>> Begin Extracted entries

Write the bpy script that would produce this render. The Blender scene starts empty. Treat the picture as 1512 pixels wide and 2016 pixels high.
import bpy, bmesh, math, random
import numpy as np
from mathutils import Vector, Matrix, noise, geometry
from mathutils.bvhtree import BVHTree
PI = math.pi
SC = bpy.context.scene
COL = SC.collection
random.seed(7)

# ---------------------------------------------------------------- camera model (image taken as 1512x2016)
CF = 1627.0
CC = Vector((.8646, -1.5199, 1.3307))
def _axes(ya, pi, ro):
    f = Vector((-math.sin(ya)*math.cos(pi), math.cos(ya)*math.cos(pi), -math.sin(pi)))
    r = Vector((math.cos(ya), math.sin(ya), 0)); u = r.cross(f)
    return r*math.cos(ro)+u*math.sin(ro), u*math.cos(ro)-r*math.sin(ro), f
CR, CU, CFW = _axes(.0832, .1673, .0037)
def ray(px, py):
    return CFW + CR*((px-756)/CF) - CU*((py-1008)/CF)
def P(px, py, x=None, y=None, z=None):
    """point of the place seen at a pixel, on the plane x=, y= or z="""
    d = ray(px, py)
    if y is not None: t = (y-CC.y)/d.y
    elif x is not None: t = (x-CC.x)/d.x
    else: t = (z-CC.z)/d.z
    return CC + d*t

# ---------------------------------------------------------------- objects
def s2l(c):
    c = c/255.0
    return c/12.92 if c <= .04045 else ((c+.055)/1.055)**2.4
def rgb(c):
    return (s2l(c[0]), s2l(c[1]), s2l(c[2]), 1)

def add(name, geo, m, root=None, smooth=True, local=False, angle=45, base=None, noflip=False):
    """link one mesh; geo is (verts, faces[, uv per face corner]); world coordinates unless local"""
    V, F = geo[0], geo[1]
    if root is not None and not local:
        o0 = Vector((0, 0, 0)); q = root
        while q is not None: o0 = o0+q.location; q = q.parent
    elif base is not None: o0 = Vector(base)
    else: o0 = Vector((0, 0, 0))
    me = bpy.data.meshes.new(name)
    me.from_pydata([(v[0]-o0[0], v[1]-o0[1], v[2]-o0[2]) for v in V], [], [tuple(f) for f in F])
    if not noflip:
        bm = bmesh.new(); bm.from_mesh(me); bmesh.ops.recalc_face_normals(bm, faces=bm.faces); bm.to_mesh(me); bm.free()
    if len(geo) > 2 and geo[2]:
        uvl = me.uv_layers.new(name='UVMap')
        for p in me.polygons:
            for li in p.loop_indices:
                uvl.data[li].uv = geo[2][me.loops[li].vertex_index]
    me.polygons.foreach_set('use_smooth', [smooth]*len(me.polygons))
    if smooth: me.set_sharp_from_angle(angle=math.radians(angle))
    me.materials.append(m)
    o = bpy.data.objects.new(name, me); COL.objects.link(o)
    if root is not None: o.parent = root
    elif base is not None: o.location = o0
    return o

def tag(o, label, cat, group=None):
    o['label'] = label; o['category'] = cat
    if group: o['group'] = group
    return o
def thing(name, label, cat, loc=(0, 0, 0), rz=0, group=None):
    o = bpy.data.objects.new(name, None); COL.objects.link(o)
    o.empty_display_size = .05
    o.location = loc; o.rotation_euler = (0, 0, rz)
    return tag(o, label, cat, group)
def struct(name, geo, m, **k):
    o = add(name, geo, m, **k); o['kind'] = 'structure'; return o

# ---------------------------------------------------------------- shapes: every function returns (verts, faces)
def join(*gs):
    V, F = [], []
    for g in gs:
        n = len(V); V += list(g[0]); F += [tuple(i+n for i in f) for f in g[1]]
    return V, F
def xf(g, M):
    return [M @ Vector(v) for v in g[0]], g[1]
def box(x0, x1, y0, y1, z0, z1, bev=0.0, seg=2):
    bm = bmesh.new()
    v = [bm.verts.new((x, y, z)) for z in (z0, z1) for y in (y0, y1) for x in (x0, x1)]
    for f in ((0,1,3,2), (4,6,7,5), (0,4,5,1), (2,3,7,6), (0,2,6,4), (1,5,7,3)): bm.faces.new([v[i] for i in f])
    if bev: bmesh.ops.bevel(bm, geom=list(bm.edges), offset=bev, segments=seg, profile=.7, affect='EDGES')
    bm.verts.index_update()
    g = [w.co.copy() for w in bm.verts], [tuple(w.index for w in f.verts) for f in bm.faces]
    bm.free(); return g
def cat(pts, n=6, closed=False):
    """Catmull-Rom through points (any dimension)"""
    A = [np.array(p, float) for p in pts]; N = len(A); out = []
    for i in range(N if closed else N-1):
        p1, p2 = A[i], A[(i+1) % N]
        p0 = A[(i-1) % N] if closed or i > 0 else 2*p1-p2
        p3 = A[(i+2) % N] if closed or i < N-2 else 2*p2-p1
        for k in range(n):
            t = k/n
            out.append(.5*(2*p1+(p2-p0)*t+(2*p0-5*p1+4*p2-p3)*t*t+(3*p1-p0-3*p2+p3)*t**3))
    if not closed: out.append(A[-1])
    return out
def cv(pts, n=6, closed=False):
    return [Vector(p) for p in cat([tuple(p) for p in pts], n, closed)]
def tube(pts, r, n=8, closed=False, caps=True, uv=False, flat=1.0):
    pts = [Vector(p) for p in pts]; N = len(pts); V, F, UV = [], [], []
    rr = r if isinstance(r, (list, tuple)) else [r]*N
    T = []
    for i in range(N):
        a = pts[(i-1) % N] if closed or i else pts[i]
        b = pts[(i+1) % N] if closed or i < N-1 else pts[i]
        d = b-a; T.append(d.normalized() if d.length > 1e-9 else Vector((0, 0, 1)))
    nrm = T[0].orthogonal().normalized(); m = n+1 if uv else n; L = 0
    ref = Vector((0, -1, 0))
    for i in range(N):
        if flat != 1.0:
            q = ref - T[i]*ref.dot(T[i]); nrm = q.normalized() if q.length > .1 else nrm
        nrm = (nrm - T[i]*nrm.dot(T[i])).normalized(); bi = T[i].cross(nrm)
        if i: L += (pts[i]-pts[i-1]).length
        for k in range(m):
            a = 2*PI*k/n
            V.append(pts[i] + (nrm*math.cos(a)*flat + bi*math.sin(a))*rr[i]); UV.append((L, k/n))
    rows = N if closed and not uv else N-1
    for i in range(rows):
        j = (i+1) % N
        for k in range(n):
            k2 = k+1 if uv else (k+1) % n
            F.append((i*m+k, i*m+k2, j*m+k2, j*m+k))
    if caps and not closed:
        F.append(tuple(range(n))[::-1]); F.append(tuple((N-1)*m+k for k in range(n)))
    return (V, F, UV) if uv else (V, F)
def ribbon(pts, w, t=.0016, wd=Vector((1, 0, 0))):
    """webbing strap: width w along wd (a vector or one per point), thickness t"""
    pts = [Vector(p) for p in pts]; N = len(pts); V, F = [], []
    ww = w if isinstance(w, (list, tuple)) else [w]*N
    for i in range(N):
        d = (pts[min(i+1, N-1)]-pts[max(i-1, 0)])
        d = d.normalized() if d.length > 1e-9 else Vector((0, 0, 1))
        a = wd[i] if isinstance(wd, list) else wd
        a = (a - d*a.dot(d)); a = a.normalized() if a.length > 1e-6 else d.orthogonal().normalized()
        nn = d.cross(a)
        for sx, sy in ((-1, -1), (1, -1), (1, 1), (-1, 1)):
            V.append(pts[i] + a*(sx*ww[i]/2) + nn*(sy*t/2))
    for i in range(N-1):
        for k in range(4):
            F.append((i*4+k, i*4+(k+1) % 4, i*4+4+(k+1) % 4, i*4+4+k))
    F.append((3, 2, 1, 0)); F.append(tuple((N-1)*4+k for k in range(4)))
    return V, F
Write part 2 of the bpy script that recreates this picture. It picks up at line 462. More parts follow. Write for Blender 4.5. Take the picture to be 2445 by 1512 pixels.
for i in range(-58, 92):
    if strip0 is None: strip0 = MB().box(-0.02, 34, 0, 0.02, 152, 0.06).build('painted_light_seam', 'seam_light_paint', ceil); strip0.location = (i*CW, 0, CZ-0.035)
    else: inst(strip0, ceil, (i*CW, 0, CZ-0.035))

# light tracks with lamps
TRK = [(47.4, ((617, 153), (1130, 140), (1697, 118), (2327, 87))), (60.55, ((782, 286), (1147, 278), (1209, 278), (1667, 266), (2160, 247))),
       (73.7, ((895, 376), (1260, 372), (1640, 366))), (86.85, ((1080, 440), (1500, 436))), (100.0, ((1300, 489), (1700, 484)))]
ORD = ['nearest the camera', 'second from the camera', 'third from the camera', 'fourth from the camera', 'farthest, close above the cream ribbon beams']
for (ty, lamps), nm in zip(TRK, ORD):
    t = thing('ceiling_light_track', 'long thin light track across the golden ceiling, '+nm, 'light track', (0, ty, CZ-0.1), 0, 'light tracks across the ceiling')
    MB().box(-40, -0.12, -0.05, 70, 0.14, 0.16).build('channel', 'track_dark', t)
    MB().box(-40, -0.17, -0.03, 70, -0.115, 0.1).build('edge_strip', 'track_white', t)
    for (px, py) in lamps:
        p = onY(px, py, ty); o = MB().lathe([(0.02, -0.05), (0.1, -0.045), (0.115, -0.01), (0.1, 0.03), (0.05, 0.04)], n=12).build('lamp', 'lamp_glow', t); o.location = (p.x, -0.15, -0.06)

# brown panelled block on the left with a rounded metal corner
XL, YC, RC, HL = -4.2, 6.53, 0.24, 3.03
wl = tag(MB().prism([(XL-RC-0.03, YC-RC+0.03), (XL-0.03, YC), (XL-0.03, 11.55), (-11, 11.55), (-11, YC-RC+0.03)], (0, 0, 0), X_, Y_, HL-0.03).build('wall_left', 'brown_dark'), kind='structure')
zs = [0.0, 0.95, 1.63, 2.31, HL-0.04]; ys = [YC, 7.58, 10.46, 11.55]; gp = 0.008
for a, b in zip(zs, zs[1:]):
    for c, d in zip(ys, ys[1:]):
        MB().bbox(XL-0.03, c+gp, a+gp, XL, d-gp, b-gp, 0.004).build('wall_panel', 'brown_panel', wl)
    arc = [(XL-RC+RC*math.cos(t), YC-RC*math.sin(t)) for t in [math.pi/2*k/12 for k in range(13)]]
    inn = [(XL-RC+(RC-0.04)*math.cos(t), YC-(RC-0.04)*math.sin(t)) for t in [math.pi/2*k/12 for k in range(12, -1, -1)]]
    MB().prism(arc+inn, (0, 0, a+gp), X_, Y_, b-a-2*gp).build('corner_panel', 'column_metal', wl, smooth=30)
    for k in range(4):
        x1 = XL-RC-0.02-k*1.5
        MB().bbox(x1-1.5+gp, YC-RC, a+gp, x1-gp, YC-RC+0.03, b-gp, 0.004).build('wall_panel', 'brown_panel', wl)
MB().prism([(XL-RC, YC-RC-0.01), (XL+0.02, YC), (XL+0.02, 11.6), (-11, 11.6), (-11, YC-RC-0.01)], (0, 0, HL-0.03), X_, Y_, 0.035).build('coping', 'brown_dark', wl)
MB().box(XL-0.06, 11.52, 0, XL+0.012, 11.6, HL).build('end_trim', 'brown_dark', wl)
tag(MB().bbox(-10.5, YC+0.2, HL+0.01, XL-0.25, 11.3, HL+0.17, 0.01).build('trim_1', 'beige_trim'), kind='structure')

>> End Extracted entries

* **Directions**:
Using the data above, repeat exactly the lines that begin at the line with "Write part 2" and end at the line with "else: inst(strip0, ceil, (i*CW, 0, CZ-0.035))", both ends included.

* **Final result**:
Write part 2 of the bpy script that recreates this picture. It picks up at line 462. More parts follow. Write for Blender 4.5. Take the picture to be 2445 by 1512 pixels.
for i in range(-58, 92):
    if strip0 is None: strip0 = MB().box(-0.02, 34, 0, 0.02, 152, 0.06).build('painted_light_seam', 'seam_light_paint', ceil); strip0.location = (i*CW, 0, CZ-0.035)
    else: inst(strip0, ceil, (i*CW, 0, CZ-0.035))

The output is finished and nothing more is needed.